Well it could mean absolutely nothing.

Or, it could mean that we are becoming less and less resistant to making small donations toward an inspiring goal, donations that could accumulatively lead to giant steps forward.

These two campaigns in particular are good examples of not only successful campaigns but also of the types of crowd-funding efforts that are made through sites like Indiegogo and Kickstarter – the “Fund My Show” Campaign and the “Invest In The Future” Campaign.

“Fund My Show”

The majority of crowd-funding campaigns are of this type. I’m probably going to sound a little bit judgmental here – I’m not a fan of this type of campaign. They tend to just be about the donations. And what are the ultimate benefits? A Veronica Mars movie. A Zach Braff movie. A Spike Lee joint. Amongst a great deal of other content that often isn’t worth the budgets that were raised. Often, it’s like amateur filmmakers getting you to pay for their film school.

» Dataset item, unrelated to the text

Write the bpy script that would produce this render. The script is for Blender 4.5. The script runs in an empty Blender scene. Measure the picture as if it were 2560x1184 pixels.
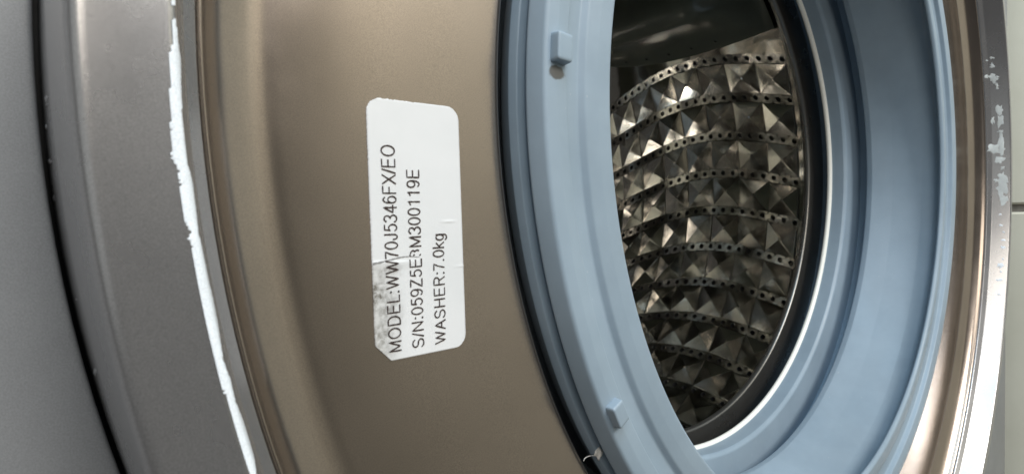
import bpy, bmesh, math, random
import numpy as np
from mathutils import Vector, Matrix
random.seed(7); rng = np.random.RandomState(7)
SC = bpy.context.scene
COL = SC.collection
S = 0.14                                   # one modelling unit (radius of the gasket mouth) in metres
PI = math.pi
R = math.radians

# ------------------------------------------------------------------ camera
cam_d = bpy.data.cameras.new('camera')
cam = bpy.data.objects.new('camera', cam_d); COL.objects.link(cam)
CX = Vector((0.00270968, -0.65030240, -0.75967062))      # picture right, in world axes
CY = Vector((-0.99999132, -0.00416677, 0.0))             # picture down
CZ = Vector((-0.00316537, 0.75966403, -0.65030804))      # into the picture
CAM = Vector((-0.25114933, -0.68466732, 1.80941611))
cam.matrix_world = Matrix(((CX.x, -CY.x, -CZ.x, CAM.x*S),
                           (CX.y, -CY.y, -CZ.y, CAM.y*S),
                           (CX.z, -CY.z, -CZ.z, CAM.z*S),
                           (0, 0, 0, 1)))
cam_d.sensor_width = 36; cam_d.sensor_fit = 'HORIZONTAL'
cam_d.lens = 36*1499.388/2560
cam_d.dof.use_dof = True; cam_d.dof.focus_distance = .19; cam_d.dof.aperture_fstop = 42
cam_d.clip_start = 0.005; cam_d.clip_end = 60
SC.camera = cam

# ------------------------------------------------------------------ light
W = bpy.data.worlds.new('World'); SC.world = W; W.use_nodes = True
bg = W.node_tree.nodes['Background']
bg.inputs['Color'].default_value = (0.57, 0.57, 0.56, 1)
bg.inputs['Strength'].default_value = 0.10

def area(name, loc, target, size, size_y, power, color):
    d = bpy.data.lights.new(name, 'AREA'); d.shape = 'RECTANGLE'
    d.size = size*S; d.size_y = size_y*S; d.energy = power; d.color = color
    o = bpy.data.objects.new(name, d); COL.objects.link(o)
    o.location = Vector(loc)*S
    o.rotation_euler = (Vector(target)-Vector(loc)).to_track_quat('-Z', 'Y').to_euler()
    return o
area('window_light', (7.2, -2.9, 2.9), (0, 0, 0), 3.4, 6.4, 7.0, (0.60, 0.82, 1.0))
area('front_fill_light', (6.6, -8.2, 0.4), (0, 0.5, 0), 3.6, 4.6, 18.0, (1.0, 0.965, 0.90))  # added fill lamp for the gasket front and drum, not a known doorway
area('warm_fill_light', (3.3, -4.4, 4.6), (0, 0.5, 0), 4.0, 2.6, 2.9, (1.0, 0.92, 0.80))  # added warm fill lamp, brightens the drum facets and the floor
area('overhead_light', (0.4, -3.2, 6.6), (0, -0.6, 0), 5.0, 4.0, 0.40, (0.95, 1.0, 0.97))

SC.view_settings.view_transform = 'Standard'
SC.view_settings.look = 'None'
SC.view_settings.gamma = 1.0
SC.view_settings.exposure = 0.0

# ------------------------------------------------------------------ helpers
def tag(o, label=None, cat=None, group=None, kind=None):
    if label: o['label'] = label
    if cat: o['category'] = cat
    if group: o['group'] = group
    if kind: o['kind'] = kind
    return o

def mesh_obj(name, verts, faces, mat=None, parent=None, smooth=True, uvs=None):
    me = bpy.data.meshes.new(name)
    me.from_pydata([tuple(c*S for c in v) for v in verts], [], faces)
    if uvs is not None:
        ul = me.uv_layers.new(name='UVMap')
        for l in me.loops: ul.data[l.index].uv = uvs[l.vertex_index]
    me.validate(); me.update()
    if smooth: me.polygons.foreach_set('use_smooth', [True]*len(me.polygons))
    o = bpy.data.objects.new(name, me); COL.objects.link(o)
    if mat: me.materials.append(mat)
    if parent: o.parent = parent
    return o

def catmull(pts, n=8):
    pts = [np.array(p, float) for p in pts]
    P = [2*pts[0]-pts[1]] + pts + [2*pts[-1]-pts[-2]]
    out = []
    for i in range(1, len(P)-2):
        p0, p1, p2, p3 = P[i-1:i+3]
        d1, d2, d0 = [max(np.linalg.norm(b-a)**.5, 1e-5) for a, b in ((p1, p2), (p2, p3), (p0, p1))]
        m1 = (p2-p1) + d1*((p1-p0)/d0 - (p2-p0)/(d0+d1))
        m2 = (p2-p1) + d1*((p3-p2)/d2 - (p3-p1)/(d1+d2))
        for k in range(n):
            t = k/n
            out.append(p1*(2*t**3-3*t*t+1) + m1*(t**3-2*t*t+t) + p2*(-2*t**3+3*t*t) + m2*(t**3-t*t))
    out.append(pts[-1])
    return [tuple(p) for p in out]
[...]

I was on a team that ran one of these types of campaigns a few years ago on Indiegogo. It was a successful $10K campaign in the end but we only received 3-4% of our donations through Indiegogo traffic. The other 96-97% of our donations were from people already in our network – our friends, family and peers. And upon successful completion of the campaign, Indiegogo took their 5% commission. In short, we could have pulled in another $100-200 from hosting the campaign on our own website with a Paypal donation button.

To me, that’s where this type of campaign belongs – on its own website. Anywhere else and it’s space-filler to me.

Reading Rainbow is an example of this type of campaign but it also has something else going for it…

“Invest in the Future”

This is the beating heart of crowd-sourcing. When you donate to this kind of campaign, it’s because you already have an emotional stake in the goals of a campaign. Or the goals are so fantastic that they can trigger your imagination to see the possibilities inherent in a successful outcome. Either way, something about these campaigns tugs at your heartstrings.

I donated $50 to Solar Roadways not because what the campaign proposed is possible – I’m not a mechanical engineer so I wouldn’t know one way or the other. I donated $50 because the idea itself was worth at least that much to me. The numerous possible outcomes of attempting to build solar receptors into road surfaces are inspiring to me. And even if the Solar Roadways team is only able to build a fraction of what they’re attempting, it’ll still be a step forward. And I can proudly say I helped at least one iota.

“Invest in the Future” crowd-funding campaigns speak to our common humanity. They identify a vacuum, something we’re missing, sometimes what we didn’t even know that we’re missing. Sometimes, they’re just about loose ends in our social structure that haven’t been tied off yet. Reading Rainbow ties off a loose end of child literacy. Solar Roadways reveals usabilities that we hadn’t considered.

“Invest in the Future” crowd-funding campaigns are less about the hard currency being raised than they are about the message we’re sending to each other when we support such a campaign. Even those who only share the campaign on social media are investing something in it. Whether you’re funding it or promoting it, you are putting your trust in an obvious common good. Even those who criticize a campaign for having impossible goals can see this common good – they just can’t see how it’s possible. It’s this authentic populism which brings thousands and thousands of small donations that alleviate the need for a single large donating body.

It’s self-government.

The Reading Rainbow campaign will lead to higher child literacy rates. The Solar Roadway campaign will lead to improvements in energy generation.

Because many of us declared it to be so. And then many of us put $50 where our mouths are.